President Nicolas Sarkozy said Wednesday that defending human rights and action on global warming would be priorities for French diplomacy. Sarkozy also pledged in his inaugural address after taking over from Jacques Chirac as France's 23rd president to support the welfare state in Europe, create a Mediterranean Union and bolster development in Africa.
"I will fight for a Europe that protects because the European ideal is to protect the citizens of Europe," he said after taking office during a formal ceremony at the Elysee presidential palace.
"I will fight for a Mediterranean Union. By turning its back on the Mediterranean, France has turned its back on its past, and on its future," he said.
Sarkozy has proposed that countries along the Mediterrean rim in Europe, the Middle East and north Africa come together to bolster regional cooperation.
"I will fight for the development of Africa because the destiny of Europe and that of Africa are indisputably linked," he said.
"I will make the defense of human rights and the struggle against global warming priorities of France's diplomatic ation in the world," he said.
"The task will be difficult and it will take time."

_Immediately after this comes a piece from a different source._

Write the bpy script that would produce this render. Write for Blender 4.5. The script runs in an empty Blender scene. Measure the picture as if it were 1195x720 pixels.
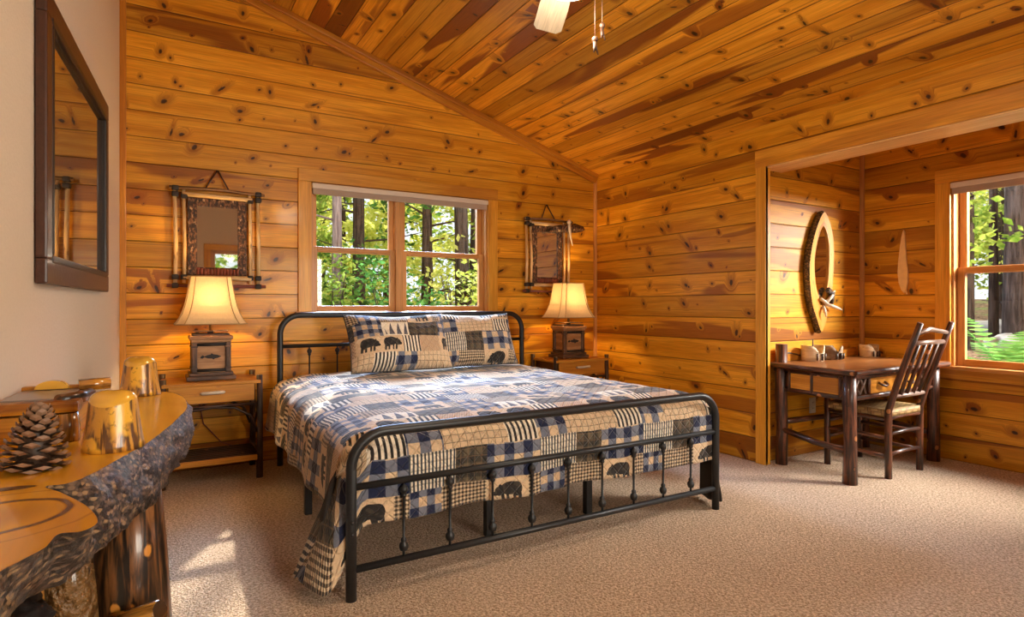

Sarkozy, 52, was due to travel to Berlin later in the day for talks with Chancellor Angela Merkel, underscoring the importance of the Franco-German relationship.
earlier related report
Citizen Chirac begins new life under corruption cloud
Paris (AFP) May 16 – Jacques Chirac, who began a new life Wednesday after stepping down as France's president, plans to devote himself to fighting global warming and poverty — unless allegations of corruption come back to haunt him.
Following a symbolic handover ceremony in which Chirac passed on France's nuclear codes to his successor Nicolas Sarkozy, the president of 12 years was driven from the Elysee palace for the last time.
As a private citizen, Chirac confirmed in a farewell speech on Tuesday that he plans to set up a foundation devoted to causes close to his heart: protecting the environment and "dialogue between cultures".
Modelled after those set up by Mikhail Gorbachev, Bill Clinton and Nelson Mandela, Chirac's new foundation is to be launched in the fall, with former International Monetary Fund head Michel Camdessus at the controls.
But Chirac's immediate concern may be the prospect of being hauled in for questioning by a judge investigating allegations of illegal party-funding during his 18-year stint as mayor of Paris.
Under French law, Chirac's presidential immunity expires on June 16, a month after he leaves office.
A justice official has told AFP it is "most probable" that Chirac will be questioned as a witness in the probe into a kickback scheme in which workers for Chirac's former party, the Rally for the Republic (RPR), had salaries paid for by Paris city hall or companies that won contracts there.
The so-called "fake jobs" scandal led in 2003 to a series of prosecutions of senior RPR members, including Chirac's close ally Alain Juppe who received a suspended jail term in 2004 and a year-long ban on public office.
On Tuesday, Juppe — who is tipped to head a new super-ministry of the environment, energy and transport in Sarkozy's right-wing government — was questioned by judges in a connected investigation.
Sarkozy — whose presidential bid was endorsed by Chirac — last month angrily denied a report by the Canard Enchaine satirical weekly that the new president had struck a deal to shield Chirac from the corruption probe.
Rather than a specific amnesty for corruption, Sarkozy would introduce a provision as part of a new crime-fighting bill that would set a 10-year limit on the time a judge has to close a case, the weekly said.
That measure to be submitted to parliament in the fall would close the book on three corruption cases that date back more than 10 years, when Chirac was mayor of Paris from 1977 to 1995, according to the Canard Enchaine.
Chirac's office also denied the allegations as "scandalous".
As former head of state, Chirac automatically becomes a member of the Constitutional Council, France's highest constitutional authority, alongside Valery Giscard d'Estaing and nine other appointed members.
He will also be given an office and, according to the weekly L'Express, receive a pension totalling some 19,000 euros (26,000 dollars) per month.
On leaving the Elysee, Chirac and his wife Bernadette were taken to their new temporary home in an apartment on the river Seine overlooking the Louvre museum.
The Chiracs' apartment was loaned to them by the family of assassinated former Lebanese premier Rafiq Hariri, who was a close friend of the Chiracs. They are expected to stay there until they find a place of their own.